## Stated task
Start at the first line of the material below and retype each line through the one containing "axis=-1, keepdims=True), 1e-9)", exactly.

[Begin Raw data]

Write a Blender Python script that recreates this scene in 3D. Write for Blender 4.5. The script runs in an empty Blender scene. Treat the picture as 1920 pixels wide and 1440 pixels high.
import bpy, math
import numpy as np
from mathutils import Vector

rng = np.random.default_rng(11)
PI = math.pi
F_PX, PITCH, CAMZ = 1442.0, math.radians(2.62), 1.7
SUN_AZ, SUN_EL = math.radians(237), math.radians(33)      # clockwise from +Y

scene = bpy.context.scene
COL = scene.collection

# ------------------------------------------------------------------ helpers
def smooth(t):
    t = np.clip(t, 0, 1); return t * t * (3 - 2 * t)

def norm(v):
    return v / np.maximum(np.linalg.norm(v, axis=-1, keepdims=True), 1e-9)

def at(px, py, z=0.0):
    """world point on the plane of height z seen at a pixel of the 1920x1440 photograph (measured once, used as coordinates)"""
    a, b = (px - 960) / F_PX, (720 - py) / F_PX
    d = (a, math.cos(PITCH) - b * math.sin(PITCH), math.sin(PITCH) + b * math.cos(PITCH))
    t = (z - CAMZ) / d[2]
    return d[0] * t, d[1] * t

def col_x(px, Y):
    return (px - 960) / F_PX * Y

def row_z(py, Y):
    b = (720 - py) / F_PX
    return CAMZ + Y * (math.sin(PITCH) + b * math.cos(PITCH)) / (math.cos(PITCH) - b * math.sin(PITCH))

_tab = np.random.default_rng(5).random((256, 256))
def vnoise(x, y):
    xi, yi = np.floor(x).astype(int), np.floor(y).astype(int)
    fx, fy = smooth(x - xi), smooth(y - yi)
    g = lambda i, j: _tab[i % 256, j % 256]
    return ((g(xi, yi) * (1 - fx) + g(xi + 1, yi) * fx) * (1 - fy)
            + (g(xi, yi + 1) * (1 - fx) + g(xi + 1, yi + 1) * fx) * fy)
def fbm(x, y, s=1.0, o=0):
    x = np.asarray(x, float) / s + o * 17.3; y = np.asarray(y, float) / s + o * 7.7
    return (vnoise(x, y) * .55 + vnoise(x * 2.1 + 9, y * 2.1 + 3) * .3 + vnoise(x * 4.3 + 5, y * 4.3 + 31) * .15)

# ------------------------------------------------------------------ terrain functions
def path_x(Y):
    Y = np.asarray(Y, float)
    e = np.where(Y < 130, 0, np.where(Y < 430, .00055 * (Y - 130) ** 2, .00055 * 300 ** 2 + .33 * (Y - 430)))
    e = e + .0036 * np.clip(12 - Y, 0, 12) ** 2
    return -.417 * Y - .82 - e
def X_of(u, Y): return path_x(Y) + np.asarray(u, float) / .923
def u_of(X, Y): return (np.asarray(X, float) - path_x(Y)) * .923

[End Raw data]

## Task result
Write a Blender Python script that recreates this scene in 3D. Write for Blender 4.5. The script runs in an empty Blender scene. Treat the picture as 1920 pixels wide and 1440 pixels high.
import bpy, math
import numpy as np
from mathutils import Vector

rng = np.random.default_rng(11)
PI = math.pi
F_PX, PITCH, CAMZ = 1442.0, math.radians(2.62), 1.7
SUN_AZ, SUN_EL = math.radians(237), math.radians(33)      # clockwise from +Y

scene = bpy.context.scene
COL = scene.collection

# ------------------------------------------------------------------ helpers
def smooth(t):
    t = np.clip(t, 0, 1); return t * t * (3 - 2 * t)

def norm(v):
    return v / np.maximum(np.linalg.norm(v, axis=-1, keepdims=True), 1e-9)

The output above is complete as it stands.